# What you will do
Take each line that has the word "scene" and return it.

# Data segment
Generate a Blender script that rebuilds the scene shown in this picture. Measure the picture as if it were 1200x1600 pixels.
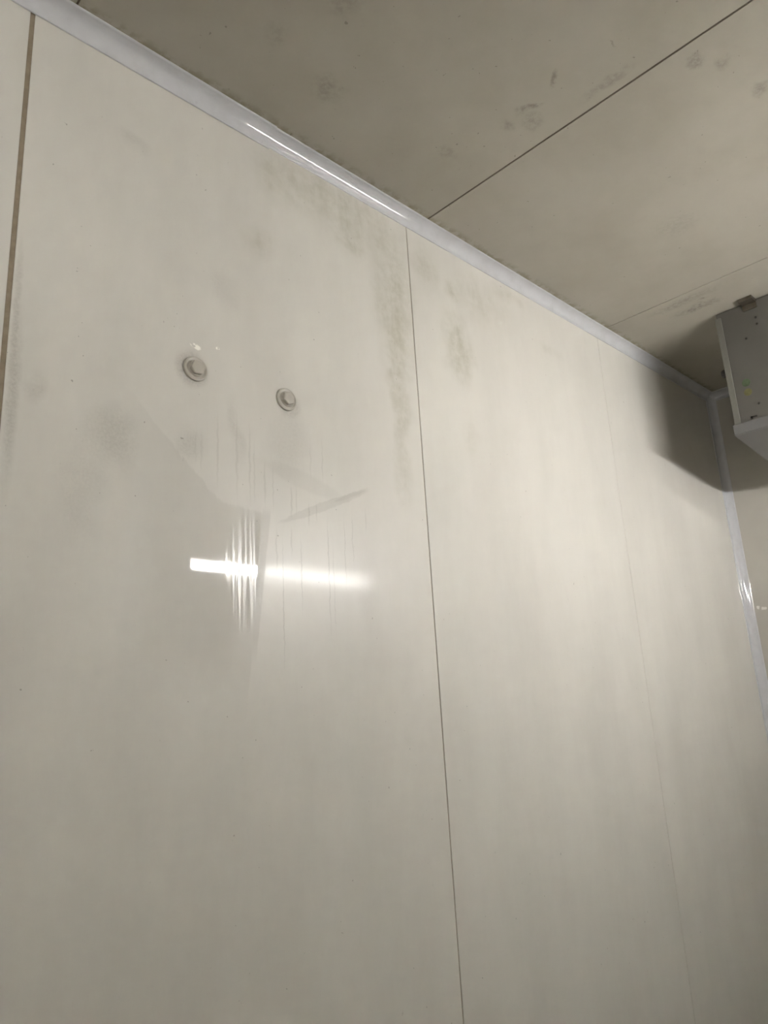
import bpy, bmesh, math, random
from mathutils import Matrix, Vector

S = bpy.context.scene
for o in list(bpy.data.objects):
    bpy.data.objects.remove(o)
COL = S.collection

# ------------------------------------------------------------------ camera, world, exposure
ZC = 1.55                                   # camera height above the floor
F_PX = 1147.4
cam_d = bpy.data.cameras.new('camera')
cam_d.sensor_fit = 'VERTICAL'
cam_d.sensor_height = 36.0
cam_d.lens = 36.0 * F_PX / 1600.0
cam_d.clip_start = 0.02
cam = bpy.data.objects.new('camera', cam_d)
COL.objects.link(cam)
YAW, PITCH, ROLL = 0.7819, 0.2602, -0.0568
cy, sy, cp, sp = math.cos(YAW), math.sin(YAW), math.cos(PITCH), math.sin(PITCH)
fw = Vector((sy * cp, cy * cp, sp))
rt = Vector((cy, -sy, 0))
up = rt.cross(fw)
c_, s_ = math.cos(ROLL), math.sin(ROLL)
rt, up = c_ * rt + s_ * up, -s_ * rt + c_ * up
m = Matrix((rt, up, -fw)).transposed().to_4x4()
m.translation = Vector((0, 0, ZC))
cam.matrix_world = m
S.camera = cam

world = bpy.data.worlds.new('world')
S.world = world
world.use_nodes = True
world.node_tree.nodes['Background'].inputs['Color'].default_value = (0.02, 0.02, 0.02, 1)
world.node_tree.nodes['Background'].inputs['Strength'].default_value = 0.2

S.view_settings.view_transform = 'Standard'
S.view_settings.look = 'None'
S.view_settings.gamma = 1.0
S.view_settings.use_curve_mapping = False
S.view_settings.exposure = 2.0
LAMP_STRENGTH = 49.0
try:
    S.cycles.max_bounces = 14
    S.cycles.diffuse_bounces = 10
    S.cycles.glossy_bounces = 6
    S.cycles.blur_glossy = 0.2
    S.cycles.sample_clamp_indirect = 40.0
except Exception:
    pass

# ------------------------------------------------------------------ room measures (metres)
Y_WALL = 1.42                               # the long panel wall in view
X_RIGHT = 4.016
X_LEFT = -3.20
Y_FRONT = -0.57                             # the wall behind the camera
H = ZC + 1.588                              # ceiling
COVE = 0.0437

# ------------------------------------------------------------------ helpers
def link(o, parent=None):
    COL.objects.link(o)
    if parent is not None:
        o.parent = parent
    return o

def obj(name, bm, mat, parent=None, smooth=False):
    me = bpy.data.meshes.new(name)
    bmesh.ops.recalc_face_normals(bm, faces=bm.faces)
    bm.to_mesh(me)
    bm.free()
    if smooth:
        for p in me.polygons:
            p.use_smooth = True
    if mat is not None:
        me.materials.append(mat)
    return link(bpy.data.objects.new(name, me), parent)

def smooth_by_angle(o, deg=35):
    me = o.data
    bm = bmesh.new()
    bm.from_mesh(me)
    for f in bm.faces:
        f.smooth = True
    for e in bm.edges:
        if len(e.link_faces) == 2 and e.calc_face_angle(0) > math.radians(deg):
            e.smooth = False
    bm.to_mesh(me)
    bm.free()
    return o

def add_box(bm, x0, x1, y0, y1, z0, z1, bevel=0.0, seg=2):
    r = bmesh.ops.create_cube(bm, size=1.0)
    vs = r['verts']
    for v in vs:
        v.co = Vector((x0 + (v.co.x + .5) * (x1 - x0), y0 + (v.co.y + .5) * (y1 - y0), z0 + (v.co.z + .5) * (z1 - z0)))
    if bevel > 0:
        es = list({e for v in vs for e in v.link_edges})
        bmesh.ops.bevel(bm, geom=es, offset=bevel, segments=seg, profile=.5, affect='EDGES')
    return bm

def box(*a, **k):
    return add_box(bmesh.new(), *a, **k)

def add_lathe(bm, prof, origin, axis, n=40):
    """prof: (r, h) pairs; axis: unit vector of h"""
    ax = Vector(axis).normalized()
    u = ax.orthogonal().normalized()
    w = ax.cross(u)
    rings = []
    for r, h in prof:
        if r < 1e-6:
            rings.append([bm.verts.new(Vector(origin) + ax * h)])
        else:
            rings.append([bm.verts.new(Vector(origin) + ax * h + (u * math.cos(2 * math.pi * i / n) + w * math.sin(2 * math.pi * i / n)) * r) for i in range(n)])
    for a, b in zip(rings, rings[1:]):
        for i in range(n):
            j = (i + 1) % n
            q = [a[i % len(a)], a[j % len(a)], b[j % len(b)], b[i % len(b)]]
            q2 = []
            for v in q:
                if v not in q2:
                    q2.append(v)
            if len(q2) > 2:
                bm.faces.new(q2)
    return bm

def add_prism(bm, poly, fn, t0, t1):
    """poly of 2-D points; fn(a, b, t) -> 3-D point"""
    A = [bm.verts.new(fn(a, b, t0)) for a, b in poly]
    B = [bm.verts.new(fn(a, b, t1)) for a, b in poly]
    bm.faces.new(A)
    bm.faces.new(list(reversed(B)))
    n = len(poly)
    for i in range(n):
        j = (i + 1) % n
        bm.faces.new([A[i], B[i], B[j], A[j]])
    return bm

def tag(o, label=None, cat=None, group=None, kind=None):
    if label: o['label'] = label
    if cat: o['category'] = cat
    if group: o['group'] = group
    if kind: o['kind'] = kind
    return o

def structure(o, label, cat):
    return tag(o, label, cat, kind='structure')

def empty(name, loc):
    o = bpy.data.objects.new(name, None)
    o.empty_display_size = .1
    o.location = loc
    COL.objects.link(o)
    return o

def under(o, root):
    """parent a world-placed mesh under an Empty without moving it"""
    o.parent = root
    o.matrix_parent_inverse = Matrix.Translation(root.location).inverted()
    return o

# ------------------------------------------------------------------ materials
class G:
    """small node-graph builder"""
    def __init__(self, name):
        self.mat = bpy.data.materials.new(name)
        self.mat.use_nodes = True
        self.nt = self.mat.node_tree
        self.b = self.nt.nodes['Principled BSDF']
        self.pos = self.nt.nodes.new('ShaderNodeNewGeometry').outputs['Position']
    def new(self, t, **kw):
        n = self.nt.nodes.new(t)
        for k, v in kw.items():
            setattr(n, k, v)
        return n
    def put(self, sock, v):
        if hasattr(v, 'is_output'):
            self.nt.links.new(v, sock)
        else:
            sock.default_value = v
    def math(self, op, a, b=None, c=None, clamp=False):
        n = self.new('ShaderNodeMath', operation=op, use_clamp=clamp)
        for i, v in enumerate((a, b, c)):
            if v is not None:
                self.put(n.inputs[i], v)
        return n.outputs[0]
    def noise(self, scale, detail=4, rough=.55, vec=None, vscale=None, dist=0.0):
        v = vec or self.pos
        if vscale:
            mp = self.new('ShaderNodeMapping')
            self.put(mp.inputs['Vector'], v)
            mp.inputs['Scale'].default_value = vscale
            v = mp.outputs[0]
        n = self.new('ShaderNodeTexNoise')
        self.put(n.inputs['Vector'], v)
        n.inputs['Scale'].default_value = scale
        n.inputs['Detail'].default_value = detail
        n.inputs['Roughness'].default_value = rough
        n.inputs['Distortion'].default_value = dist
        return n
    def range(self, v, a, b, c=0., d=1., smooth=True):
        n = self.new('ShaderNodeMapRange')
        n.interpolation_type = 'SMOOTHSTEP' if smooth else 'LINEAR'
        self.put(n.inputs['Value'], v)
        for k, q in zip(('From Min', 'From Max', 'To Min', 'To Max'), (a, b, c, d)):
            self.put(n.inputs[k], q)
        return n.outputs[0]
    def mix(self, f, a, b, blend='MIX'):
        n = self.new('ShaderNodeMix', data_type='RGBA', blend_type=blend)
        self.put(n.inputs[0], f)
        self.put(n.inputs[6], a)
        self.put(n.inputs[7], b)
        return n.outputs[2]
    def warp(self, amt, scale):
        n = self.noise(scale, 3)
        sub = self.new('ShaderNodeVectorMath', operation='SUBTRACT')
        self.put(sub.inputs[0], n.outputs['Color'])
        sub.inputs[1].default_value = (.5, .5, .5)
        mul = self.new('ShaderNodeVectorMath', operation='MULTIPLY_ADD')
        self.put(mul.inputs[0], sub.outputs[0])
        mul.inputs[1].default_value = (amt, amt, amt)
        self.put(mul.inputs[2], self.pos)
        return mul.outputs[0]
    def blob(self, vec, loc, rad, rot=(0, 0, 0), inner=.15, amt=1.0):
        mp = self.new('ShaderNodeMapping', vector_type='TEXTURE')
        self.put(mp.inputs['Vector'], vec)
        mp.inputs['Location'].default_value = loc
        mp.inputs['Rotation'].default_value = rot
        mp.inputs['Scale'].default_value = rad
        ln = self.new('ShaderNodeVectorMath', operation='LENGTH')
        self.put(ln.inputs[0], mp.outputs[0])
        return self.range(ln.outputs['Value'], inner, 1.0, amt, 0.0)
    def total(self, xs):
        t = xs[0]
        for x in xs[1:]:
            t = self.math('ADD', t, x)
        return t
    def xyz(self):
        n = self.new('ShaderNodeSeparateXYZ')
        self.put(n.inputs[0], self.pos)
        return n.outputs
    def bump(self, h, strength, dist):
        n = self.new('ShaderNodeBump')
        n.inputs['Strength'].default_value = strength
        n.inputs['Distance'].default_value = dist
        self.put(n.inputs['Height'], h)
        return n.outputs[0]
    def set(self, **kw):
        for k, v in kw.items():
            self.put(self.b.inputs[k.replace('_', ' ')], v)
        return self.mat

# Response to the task
Generate a Blender script that rebuilds the scene shown in this picture. Measure the picture as if it were 1200x1600 pixels.
S = bpy.context.scene